Source: Research Institute for Higher Education (RIHE), The Changing Academic Profession over 1992-2007: International, (Comparative and Quantitative Perspectives, Report of the International Conference on the Changing Academic Profession Project, 2009, RIHE International Seminar Reports, Number 13, September 2009, Hiroshima University, Hiroshima, Japan.)
Ken – thanks for the heads up on the rebuttals to Vedder and it does indeed seem as if some of his numbers are exaggerated because of the preliminary nature of the data he used. A good summary of the rebuttal and the rebuttal-to-the-rebuttal can be found here: http://www.washingtonpost.com/blogs/college-inc/post/ut-austin-a-model-of-waste-or-efficiency/2011/11/18/gIQArCnLYN_blog.html.

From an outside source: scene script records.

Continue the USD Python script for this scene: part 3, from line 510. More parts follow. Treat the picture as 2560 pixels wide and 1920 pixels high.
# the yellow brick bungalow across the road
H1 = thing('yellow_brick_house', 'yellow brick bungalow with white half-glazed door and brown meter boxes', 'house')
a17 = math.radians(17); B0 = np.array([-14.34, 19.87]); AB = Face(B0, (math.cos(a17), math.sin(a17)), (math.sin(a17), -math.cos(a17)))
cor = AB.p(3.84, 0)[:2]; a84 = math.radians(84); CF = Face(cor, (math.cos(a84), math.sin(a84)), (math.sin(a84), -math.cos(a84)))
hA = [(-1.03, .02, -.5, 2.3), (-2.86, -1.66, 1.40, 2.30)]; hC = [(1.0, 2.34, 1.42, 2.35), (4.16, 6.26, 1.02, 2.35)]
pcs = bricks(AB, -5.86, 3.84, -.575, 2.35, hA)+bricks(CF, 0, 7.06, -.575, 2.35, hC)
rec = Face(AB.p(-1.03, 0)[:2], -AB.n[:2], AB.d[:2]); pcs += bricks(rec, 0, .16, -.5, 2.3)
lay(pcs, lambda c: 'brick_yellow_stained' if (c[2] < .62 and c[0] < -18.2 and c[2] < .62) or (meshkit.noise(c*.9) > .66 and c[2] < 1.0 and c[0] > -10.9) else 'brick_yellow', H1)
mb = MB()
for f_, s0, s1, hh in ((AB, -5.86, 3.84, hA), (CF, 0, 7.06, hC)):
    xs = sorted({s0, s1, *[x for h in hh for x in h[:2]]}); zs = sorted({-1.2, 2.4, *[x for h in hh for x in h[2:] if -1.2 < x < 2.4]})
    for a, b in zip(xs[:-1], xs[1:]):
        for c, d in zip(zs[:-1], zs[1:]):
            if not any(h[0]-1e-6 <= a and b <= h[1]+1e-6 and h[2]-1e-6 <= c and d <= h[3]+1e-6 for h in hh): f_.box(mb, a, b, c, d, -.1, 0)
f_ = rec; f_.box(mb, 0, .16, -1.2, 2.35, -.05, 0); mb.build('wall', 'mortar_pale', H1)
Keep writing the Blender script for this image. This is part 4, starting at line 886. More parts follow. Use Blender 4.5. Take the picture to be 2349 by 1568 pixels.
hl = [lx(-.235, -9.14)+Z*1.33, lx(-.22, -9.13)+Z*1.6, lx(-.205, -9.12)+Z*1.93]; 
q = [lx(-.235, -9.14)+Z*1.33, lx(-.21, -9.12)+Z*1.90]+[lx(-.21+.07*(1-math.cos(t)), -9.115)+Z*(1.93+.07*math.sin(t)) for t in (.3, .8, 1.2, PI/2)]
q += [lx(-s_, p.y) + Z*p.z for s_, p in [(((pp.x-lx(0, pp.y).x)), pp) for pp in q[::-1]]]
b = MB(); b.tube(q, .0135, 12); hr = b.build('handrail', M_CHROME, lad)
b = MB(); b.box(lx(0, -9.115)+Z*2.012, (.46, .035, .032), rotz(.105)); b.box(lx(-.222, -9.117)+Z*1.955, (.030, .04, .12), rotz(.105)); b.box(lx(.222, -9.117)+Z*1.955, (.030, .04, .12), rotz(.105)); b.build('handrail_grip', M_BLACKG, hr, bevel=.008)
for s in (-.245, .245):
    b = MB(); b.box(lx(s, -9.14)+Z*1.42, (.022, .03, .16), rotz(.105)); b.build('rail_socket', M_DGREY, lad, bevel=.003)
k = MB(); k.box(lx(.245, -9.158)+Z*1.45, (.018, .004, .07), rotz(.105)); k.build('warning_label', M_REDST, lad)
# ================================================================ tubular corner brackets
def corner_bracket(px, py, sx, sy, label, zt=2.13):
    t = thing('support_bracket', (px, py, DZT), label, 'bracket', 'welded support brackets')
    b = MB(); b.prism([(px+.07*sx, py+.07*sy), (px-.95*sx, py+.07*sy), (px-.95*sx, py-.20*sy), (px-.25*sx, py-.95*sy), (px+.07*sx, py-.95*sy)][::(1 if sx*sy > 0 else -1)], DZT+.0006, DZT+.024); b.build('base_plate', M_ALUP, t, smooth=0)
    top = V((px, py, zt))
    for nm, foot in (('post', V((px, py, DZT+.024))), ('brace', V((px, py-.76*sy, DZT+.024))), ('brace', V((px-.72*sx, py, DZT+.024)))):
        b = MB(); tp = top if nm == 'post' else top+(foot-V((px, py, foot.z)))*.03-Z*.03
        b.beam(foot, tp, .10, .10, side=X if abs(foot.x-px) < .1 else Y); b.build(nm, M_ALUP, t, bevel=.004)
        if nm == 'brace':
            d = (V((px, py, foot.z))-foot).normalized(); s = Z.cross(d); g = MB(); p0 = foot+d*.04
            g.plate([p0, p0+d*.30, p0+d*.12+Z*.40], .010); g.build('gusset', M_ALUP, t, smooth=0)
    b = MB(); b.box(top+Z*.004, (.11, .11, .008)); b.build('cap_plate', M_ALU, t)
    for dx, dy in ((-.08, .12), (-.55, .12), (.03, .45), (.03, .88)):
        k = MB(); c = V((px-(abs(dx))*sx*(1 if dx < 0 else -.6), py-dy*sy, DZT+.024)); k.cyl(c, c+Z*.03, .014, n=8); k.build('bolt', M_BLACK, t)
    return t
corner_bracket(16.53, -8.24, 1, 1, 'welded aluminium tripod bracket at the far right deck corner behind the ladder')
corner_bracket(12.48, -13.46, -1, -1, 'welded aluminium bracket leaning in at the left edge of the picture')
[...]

However, even the rebuttal still finds that among tenure and tenure-track professors, the top 20% of faculty teach 47% of the credit hours and the bottom 20% teach less 5%. That’s a pretty big gap.
I don’t think the jaundice about faculty workloads is that puzzling. Tenure makes people suspicious. It’s a fantastic tool for getting people to work hard early in their career, but the effects after that are uncertain, (precisely because there’s no data of the type UT published)- and to put it mildly, from the outside the incentive structure doesn’t look good.
I’ve seen that data from the Changing Academic Profession data as well. But of course “working more” doesn’t equal “more productive” (at least in the sense economists use the term). And I personally have some questions about the CAP in the sense that the average teaching hours reported don’t line up well with what we know to be the case in a lot of universities – that the 2+2 course standard has replaced 3+3 as the norm and the practice of “buying out” one’s courses seems to be more frequent than it used to be, etc. Maybe sessionals and post-docs were over-represented in the sample? If it is a fair sample, it’s a bit odd that more people aren;t shouting the “Canadian-profs-are-the-hardest-working” finding from the rooftops. But stranger things have happened, i Suppose.